As U.S. hotel occupancy reaches an all-time high, industry
analysts are growing increasingly concerned about a concurrent drop in average
daily rate (ADR) growth.
According to STR data, U.S. occupancy hit a record 66.1% in
the first quarter of 2018. ADR gains, however, saw a dramatic dip beginning
around 2014 into 2015 and have since stagnated. STR now predicts rates will
increase 2.6% this year and 2.4% for 2019.
"There's a paradox, in that rate growth is anemic
despite all-time-high occupancy levels, and despite the fact that there's been
stronger ADR growth during high-occupancy periods in the past," said
Carter Wilson, vice president, consulting and analytics for STR. He added that
the steep discrepancy between the two metrics is unprecedented.
"Rates are growing, but they're only on pace with
inflation at this point," he said. "And inflation is increasing."
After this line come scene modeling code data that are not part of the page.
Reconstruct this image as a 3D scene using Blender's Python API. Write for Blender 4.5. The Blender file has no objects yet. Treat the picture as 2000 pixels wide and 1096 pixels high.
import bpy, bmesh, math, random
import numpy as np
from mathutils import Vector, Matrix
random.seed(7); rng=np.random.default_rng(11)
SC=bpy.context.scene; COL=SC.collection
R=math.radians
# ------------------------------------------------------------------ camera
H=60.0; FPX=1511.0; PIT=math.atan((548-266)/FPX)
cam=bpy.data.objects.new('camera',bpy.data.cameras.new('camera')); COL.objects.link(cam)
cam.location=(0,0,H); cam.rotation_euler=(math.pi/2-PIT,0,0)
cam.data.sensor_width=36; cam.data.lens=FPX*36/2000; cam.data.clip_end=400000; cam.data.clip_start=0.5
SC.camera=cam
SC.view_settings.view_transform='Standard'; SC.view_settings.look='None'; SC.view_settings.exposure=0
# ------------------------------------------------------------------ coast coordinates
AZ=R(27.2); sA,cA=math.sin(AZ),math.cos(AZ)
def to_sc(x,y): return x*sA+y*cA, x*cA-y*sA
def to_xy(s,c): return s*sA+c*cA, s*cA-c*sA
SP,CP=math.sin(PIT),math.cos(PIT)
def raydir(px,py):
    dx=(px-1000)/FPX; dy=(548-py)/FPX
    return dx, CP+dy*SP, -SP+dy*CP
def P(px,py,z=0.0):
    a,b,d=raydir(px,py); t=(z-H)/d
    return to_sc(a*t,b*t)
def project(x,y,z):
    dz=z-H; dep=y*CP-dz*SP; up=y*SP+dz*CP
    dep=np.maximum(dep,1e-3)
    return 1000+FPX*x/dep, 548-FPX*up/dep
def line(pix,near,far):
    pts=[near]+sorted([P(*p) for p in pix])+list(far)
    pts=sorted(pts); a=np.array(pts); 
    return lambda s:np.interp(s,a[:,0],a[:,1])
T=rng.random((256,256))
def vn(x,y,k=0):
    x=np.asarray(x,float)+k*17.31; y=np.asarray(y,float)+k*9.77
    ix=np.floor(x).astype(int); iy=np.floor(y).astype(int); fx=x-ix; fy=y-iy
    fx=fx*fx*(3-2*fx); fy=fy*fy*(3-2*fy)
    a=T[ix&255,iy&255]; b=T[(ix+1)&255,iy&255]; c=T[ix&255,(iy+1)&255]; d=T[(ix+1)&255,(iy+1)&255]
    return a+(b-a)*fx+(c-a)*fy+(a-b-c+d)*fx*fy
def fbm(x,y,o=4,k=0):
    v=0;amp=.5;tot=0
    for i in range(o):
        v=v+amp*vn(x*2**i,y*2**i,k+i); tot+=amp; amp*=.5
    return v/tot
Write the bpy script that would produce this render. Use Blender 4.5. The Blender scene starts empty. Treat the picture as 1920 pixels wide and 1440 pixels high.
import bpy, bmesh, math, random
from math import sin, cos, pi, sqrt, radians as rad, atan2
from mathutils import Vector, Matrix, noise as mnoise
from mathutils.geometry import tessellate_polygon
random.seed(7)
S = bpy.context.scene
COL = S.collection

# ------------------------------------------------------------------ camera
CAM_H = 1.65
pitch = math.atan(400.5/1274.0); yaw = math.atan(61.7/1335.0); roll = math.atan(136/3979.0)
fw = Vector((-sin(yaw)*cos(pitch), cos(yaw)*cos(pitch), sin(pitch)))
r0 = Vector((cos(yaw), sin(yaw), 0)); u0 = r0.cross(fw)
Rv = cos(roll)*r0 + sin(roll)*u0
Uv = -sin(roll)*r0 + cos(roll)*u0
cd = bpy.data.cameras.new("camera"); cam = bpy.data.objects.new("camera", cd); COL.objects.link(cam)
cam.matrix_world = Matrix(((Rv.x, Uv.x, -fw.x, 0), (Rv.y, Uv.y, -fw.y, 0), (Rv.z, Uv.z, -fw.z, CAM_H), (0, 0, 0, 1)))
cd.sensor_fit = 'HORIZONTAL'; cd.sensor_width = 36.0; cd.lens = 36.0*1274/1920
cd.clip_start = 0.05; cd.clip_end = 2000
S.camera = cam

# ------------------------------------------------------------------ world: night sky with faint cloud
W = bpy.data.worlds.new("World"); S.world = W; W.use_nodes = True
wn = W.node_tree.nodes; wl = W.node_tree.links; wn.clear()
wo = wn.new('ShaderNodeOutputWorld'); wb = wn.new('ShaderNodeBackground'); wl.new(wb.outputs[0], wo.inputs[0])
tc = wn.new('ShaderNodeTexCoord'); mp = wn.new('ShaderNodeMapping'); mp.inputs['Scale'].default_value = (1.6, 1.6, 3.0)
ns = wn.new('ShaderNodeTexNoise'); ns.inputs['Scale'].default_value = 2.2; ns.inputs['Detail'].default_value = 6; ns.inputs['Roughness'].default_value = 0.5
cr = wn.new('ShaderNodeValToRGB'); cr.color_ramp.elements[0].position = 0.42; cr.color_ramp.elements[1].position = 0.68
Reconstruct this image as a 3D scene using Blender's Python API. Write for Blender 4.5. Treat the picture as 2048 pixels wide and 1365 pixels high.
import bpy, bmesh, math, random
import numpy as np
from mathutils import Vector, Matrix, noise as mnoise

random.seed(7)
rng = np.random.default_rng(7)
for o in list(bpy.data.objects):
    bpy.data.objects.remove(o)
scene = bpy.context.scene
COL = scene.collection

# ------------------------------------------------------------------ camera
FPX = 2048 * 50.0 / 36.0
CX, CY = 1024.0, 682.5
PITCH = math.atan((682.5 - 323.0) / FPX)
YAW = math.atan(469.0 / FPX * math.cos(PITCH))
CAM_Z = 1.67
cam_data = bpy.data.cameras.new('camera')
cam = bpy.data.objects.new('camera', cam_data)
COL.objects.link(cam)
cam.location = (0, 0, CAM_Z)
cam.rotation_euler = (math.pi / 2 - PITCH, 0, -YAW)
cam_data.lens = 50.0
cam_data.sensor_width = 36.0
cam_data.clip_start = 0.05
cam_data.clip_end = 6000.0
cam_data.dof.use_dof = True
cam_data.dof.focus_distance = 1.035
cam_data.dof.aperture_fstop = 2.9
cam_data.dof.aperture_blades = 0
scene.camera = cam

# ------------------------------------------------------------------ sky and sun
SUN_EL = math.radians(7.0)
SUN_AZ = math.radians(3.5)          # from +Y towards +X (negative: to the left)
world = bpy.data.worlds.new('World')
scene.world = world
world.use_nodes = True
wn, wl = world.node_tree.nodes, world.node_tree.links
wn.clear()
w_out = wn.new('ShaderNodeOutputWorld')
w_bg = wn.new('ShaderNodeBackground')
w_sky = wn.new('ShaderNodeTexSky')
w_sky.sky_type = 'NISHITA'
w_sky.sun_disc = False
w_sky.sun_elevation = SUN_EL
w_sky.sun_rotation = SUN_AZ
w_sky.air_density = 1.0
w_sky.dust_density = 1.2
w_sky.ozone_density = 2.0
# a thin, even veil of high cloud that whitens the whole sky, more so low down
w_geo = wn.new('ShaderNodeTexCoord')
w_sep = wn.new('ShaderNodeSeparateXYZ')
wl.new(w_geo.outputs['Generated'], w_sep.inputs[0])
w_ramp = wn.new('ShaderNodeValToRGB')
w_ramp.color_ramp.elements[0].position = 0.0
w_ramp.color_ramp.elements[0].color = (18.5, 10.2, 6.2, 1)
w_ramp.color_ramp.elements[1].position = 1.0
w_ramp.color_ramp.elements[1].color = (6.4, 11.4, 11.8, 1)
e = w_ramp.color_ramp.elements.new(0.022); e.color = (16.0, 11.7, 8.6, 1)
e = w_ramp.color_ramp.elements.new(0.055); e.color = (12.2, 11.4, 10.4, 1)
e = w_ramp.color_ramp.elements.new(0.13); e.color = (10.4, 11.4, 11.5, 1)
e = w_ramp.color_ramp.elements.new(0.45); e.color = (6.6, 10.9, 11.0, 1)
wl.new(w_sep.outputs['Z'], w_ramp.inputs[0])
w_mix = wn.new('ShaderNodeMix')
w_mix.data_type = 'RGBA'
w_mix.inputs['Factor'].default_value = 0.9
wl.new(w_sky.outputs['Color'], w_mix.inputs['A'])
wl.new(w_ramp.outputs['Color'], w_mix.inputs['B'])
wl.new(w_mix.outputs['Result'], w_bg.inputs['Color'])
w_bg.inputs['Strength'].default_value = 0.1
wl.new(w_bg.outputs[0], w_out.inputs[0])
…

Exactly why ADR growth is failing to climb remains a
mystery, though Wilson said he believes it's most likely a confluence of
several larger trends. He cites the growth of OTAs, for example, as one
possible contributing factor.
"OTAs created a lot of transparency in pricing for the
consumer, making it easy to rate-shop," Wilson said. "So by simple
deduction, you can say that's been one of the causes, but that doesn't
necessarily explain why we're seeing an even more pronounced divergence between
occupancy and rate growth starting in 2014 and 2015."
ADR growth could also still be struggling to bounce back
from the 2008 financial crisis, when hoteliers frantically cut rates in the
face of plummeting occupancy. According to Wilson, customers might have since
been "trained" to expect lower prices, making it more difficult for
properties to return to higher rates post-recovery.
Jack Corgel, professor of real estate at Cornell University
and CBRE Hotels senior adviser, speculated that current revenue management
methods could be another culprit.
"Revenue managers are incentivized to boost occupancy
at expense of rate," Corgel said. "So they're pushing the buttons to
get higher occupancies, because they might get bonuses or other rewards if they
can get 100% occupancy. So this makes them willing to drop rate and get as many
people in the building as possible."
Maintaining high occupancy also works in a hotel's favor
when it comes to loyalty program redemption policies. Generally speaking, the
higher the occupancy is when a free stay is booked with points, the more likely
a hotel will receive a larger reimbursement for that redemption.
Other factors that could be keeping ADR growth low include
an overabundance of supply and the proliferation of home-sharing options.
"Cities are where you're seeing most of the supply
growth and most of the Airbnb activity," Corgel said. He added that
despite the phenomenon being widespread across all regions and hotel types,
high-occupancy urban markets are seeing a somewhat more marked disparity
between occupancy and ADR growth than suburban ones.
Even as both occupancy and demand remain robust, low ADR
growth could spell trouble when it comes to driving profit, Wilson said, adding
that focusing on occupancy at the expense of rate could give the industry cause
for concern.
Also worrying is that occupancy's bull run could be nearing
its end, with STR recently reporting that the U.S. hotel industry saw a
year-over-year dip in occupancy for the first time in 12 months this July.
"Hotel and economic trends are cyclical, and we've
nearly been in the longest expansion cycle in history," he said. "So
everyone is trying to push profits while they can, but you're also battling
against wages and payroll. Labor costs are a huge concern for the industry, and
there's only so much you can expand in terms of occupancy; a lot of these
hotels are effectively sold out, so they can't get more money by selling more
rooms. So they have to do that by rate, and if they're unable to do that, then
it's tougher to grow profit, even in the midst of this massive expansion cycle."